US general: Afghan collapse rooted in 2020 deal with Taliban
WASHINGTON-The Associated Press
Senior Pentagon officials said on Sept. 29 the collapse of the Afghan government and its security forces in August could be traced to a 2020 U.S. agreement with the Taliban that promised a complete U.S. troop withdrawal.
Gen. Frank McKenzie, the head of Central Command, told the House Armed Services Committee that once the U.S. troop presence was pushed below 2,500 as part of President Joe Biden’s decision in April to complete a total withdrawal by September, the unraveling of the U.S.-backed Afghan government accelerated.
“The signing of the Doha agreement had a really pernicious effect on the government of Afghanistan and on its military, psychological more than anything else, but we set a date-certain for when we were going to leave and when they could expect all assistance to end,” McKenzie said.
He was referring to a Feb. 29, 2020, agreement that the Trump administration signed with the Taliban in Doha, Qatar, in which the U.S. promised to fully withdraw its troops by May 2021 and the Taliban committed to several conditions, including stopping attacks on American and coalition forces. The stated objective was to promote a peace negotiation between the Taliban and the Afghan government, but that diplomatic effort never gained traction before Biden took office in January.
McKenzie said he also had believed “for quite a while” that if the United States reduced the number of its military advisers in Afghanistan below 2,500, the Kabul government inevitably would collapse “and that the military would follow." He said in addition to the morale-depleting effects of the Doha agreement, the troop reduction ordered by Biden in April was ”the other nail in the coffin" for the 20-year war effort because it blinded the U.S. military to conditions inside the Afghan army, “because our advisers were no longer down there with those units.”
Defense Secretary Lloyd Austin, testifying alongside McKenzie, said he agreed with McKenzie’s analysis. He added that the Doha agreement also committed the United States to ending airstrikes against the Taliban, “so the Taliban got stronger, they increased their offensive operations against the Afghan security forces, and the Afghans were losing a lot of people on a weekly basis.”
Sept. 29's hearing was politically charged, with Republicans seeking to cast Biden as wrongheaded on Afghanistan, and Democrats pointing to what they called ill-advised decisions during the Trump years.
Gen. Mark Milley, chairman of the Joint Chiefs of Staff, had said a day earlier in a similar hearing in the Senate that the war in Afghanistan was a “strategic failure,” and he repeated that on Wednesday.
Milley told the Senate committee, when pressed on Sept. 28, that it had been his personal opinion that at least 2,500 U.S. troops were needed to guard against a collapse of the Kabul government and a return to Taliban rule.

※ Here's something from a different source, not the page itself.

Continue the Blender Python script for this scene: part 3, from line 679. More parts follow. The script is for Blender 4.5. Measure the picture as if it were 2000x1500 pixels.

Defying U.S. intelligence assessments, the Afghan government and its U.S.-trained army collapsed in mid-August, allowing the Taliban, which had ruled the country from 1996 to 2001, to capture Kabul with what Milley described as a couple of hundred men on motorcycles, without a shot being fired. That triggered a frantic U.S. effort to evacuate American civilians, Afghan allies and others from Kabul airport.
This week’s House and Senate hearings marked the start of what is likely to be an extended congressional review of the U.S. failures in Afghanistan, after years of limited congressional oversight of the war and the hundreds of billions of taxpayer dollars it consumed.
“The Republicans’ sudden interest in Afghanistan is plain old politics,” said Sen. Elizabeth Warren, a Massachusetts Democrat, who supported Biden’s decision to end U.S. involvement there.
Sept. 28's hearing also was contentious at times, as Republicans sought to portray Biden as having ignored advice from military officers and mischaracterized the military options he was presented last spring and summer.
In a blunt assessment of a war that cost 2,461 American lives, Milley said the result was years in the making.
“Outcomes in a war like this, an outcome that is a strategic failure, the enemy is in charge in Kabul, there’s no way else to describe that, that is a cumulative effect of 20 years,” he said on Sept. 28, adding that lessons need to be learned, including whether the U.S. military made the Afghans overly dependent on American technology in a mistaken effort to make the Afghan army look like the American army.
Republican Sen. Tom Cotton of Arkansas asked Milley why he did not choose to resign after his advice was rejected.
Milley, who was appointed to his position as chairman of the Joint Chiefs of Staff by President Donald Trump and retained by Biden, said it was his responsibility to provide the commander in chief with his best advice.
“The president doesn’t have to agree with that advice,” Milley said. “He doesn’t have to make those decisions just because we are generals. And it would be an incredible act of political defiance for a commissioned officer to resign just because my advice was not taken."
Milley cited “a very real possibility” that al-Qaeda or the Islamic State group’s Afghanistan affiliate could reconstitute in Afghanistan under Taliban rule and present a terrorist threat to the United States in the next 12 to 36 months.